Reserve Bank of Australia (RBA)
governor Glenn Stevens appeared before an Australian government committee last
night (GMT) and, once again, attempted to signal that the Aussie dollar should
be at a lower exchange rate than it currently is. In a Q&A session he said “…the
risk of an Australian dollar fall is underappreciated”.
And, indeed, it does seem overvalued
given the fundamentals: an economy that is transitioning, with a level of
uncertainty, from being mining and commodity export based to one that relies on
local consumption; an unemployment rate that is rising, albeit still low by
global standards; a sky-high cost-of-living; and a reduction in the terms of trade,
or the surplus of export dollars over imports.
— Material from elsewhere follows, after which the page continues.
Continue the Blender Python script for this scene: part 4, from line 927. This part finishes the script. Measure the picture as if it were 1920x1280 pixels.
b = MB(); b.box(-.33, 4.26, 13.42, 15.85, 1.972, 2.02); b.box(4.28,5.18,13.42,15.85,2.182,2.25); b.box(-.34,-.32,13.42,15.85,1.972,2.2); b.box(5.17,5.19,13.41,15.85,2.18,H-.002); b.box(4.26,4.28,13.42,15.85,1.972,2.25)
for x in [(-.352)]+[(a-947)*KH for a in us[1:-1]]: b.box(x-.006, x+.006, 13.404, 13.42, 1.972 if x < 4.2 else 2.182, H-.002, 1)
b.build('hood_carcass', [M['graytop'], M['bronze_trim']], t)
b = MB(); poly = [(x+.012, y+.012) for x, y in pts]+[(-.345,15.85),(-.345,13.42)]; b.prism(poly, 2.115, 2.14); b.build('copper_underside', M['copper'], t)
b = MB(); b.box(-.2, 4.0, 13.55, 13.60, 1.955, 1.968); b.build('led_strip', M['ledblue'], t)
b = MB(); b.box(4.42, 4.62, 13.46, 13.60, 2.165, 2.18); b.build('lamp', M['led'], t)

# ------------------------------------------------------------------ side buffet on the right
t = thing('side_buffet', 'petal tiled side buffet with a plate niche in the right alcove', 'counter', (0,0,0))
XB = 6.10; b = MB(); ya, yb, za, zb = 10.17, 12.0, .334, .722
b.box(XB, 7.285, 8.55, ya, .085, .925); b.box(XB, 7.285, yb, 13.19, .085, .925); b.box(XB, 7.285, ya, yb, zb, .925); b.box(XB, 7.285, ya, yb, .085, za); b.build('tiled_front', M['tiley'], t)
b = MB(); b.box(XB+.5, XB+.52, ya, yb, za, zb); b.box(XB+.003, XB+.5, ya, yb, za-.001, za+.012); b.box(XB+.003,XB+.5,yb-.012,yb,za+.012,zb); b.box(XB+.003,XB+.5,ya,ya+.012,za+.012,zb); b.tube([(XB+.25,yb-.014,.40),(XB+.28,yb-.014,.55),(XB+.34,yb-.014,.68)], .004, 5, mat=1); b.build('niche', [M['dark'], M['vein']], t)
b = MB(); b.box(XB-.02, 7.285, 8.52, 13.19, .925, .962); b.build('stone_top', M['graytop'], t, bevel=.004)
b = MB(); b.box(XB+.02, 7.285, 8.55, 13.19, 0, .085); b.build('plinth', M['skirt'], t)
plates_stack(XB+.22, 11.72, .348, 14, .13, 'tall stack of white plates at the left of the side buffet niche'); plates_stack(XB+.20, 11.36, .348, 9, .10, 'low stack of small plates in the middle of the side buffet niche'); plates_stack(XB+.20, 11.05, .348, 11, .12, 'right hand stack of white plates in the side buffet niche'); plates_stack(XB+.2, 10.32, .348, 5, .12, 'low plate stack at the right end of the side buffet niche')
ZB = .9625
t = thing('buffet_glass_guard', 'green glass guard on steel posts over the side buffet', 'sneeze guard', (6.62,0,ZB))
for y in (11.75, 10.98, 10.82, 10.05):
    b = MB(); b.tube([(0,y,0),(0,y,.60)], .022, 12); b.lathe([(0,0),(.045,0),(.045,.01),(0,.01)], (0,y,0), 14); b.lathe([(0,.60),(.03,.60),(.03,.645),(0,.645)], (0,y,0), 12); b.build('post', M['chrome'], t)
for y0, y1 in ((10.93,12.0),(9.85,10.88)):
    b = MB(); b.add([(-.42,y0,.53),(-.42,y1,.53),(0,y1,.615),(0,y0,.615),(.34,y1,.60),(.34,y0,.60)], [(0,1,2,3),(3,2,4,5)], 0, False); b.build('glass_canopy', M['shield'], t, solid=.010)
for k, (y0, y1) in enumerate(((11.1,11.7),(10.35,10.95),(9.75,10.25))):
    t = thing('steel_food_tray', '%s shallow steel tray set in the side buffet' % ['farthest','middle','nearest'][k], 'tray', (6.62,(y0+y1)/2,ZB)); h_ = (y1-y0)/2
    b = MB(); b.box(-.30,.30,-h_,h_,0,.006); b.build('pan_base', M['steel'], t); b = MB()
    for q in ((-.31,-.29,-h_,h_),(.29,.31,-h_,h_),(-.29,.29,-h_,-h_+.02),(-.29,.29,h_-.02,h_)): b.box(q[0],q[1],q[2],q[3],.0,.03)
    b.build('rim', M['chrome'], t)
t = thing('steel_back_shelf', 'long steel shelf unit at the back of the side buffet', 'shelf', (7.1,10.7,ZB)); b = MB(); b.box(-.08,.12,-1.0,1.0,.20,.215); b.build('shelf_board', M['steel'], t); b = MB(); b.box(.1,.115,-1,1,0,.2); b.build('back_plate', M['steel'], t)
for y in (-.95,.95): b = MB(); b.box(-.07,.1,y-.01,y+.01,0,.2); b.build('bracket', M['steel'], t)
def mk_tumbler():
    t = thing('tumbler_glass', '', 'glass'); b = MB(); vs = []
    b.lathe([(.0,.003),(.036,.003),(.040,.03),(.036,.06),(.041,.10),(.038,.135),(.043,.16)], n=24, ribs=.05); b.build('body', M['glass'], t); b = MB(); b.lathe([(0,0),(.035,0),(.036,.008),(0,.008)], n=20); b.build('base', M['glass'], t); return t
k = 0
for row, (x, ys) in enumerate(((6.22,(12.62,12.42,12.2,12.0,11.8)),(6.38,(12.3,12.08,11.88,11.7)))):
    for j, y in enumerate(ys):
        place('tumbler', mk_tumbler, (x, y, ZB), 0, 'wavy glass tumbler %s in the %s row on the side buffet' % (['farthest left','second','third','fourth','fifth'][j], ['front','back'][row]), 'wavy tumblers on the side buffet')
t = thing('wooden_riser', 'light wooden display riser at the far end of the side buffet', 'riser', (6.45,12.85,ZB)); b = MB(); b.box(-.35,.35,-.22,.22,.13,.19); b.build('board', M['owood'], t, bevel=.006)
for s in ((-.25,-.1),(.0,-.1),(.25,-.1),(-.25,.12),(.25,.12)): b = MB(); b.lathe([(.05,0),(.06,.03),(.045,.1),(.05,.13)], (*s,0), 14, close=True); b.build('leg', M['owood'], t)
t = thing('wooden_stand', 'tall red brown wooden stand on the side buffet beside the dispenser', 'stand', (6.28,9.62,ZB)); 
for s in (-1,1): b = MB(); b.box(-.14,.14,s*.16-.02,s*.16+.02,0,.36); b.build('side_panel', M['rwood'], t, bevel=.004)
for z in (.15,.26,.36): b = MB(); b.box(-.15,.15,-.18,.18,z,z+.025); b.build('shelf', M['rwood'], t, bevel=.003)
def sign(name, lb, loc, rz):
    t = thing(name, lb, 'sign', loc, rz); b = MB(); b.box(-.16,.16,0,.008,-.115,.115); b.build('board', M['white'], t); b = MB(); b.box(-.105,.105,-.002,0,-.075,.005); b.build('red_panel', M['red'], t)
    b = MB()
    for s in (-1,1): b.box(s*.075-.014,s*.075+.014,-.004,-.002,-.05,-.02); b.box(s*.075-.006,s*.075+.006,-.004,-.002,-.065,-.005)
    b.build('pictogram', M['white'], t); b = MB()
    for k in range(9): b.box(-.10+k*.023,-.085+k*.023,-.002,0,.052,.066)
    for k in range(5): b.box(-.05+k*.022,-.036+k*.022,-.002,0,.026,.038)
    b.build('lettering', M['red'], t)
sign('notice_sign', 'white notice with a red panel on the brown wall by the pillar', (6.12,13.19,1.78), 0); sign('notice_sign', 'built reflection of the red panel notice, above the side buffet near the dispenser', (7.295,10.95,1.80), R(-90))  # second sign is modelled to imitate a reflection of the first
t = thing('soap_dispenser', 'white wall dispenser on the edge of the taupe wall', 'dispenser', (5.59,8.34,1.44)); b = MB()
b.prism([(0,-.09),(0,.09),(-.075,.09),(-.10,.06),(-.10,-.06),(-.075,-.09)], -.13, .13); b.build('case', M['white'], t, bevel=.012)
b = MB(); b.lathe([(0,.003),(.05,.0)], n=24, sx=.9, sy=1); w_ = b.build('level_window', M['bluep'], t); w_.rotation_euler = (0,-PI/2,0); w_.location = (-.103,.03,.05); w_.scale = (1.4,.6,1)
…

But hindsight is a wonderful thing.
It now appears that the Australian currency has been uncommonly resilient on
the back of a demand for Australian sovereign bonds, and a concomitant willingness
on the part of the Oz authorities to issue them (to buy Australian bonds, investors
must first change their currencies to Australian dollars). After all, the country
is still one of the few that enjoys a triple A rating on its debt. And, even at
2.5%, which is historically low, the base rate is still many times that in all
other major economies, where they have gone to effectively zero. Truly, in the
valley of the blind, the one-eyed man is king.
AUDUSD
probing to the downside
Having said all that, the Forex
market has the capacity to confound when any view has been taken on rate
direction. And, from the Technical Analysis (TA) standpoint, the Aussie dollar now
seems to be tentatively probing a move to the downside. It can be seen from the
chart above that AUDUSD dipped below its 200 day Exponential Moving Average (EMA)
recently. It has also embarked on a possible series of lower highs and lower
lows, the characteristics of a down trend, should one be in the making.
While we have not been particularly active in our trading during the quiet and choppy holiday season, as we do not chase the market - enter it just for the sake of being in it -
we have been carrying out historical and real-time simulations. In this
connection the Mandelbrot routine took a position on the short side in AUDUSD.
While it does not use the 200 Day EMA in its algorithms, it is interesting that
this move coincided with the fall below that indicator. Mandelbrot quickly drew
in its horns, however, closing out for a tiny loss (0.0593%) when price once
again moved against the position it had taken.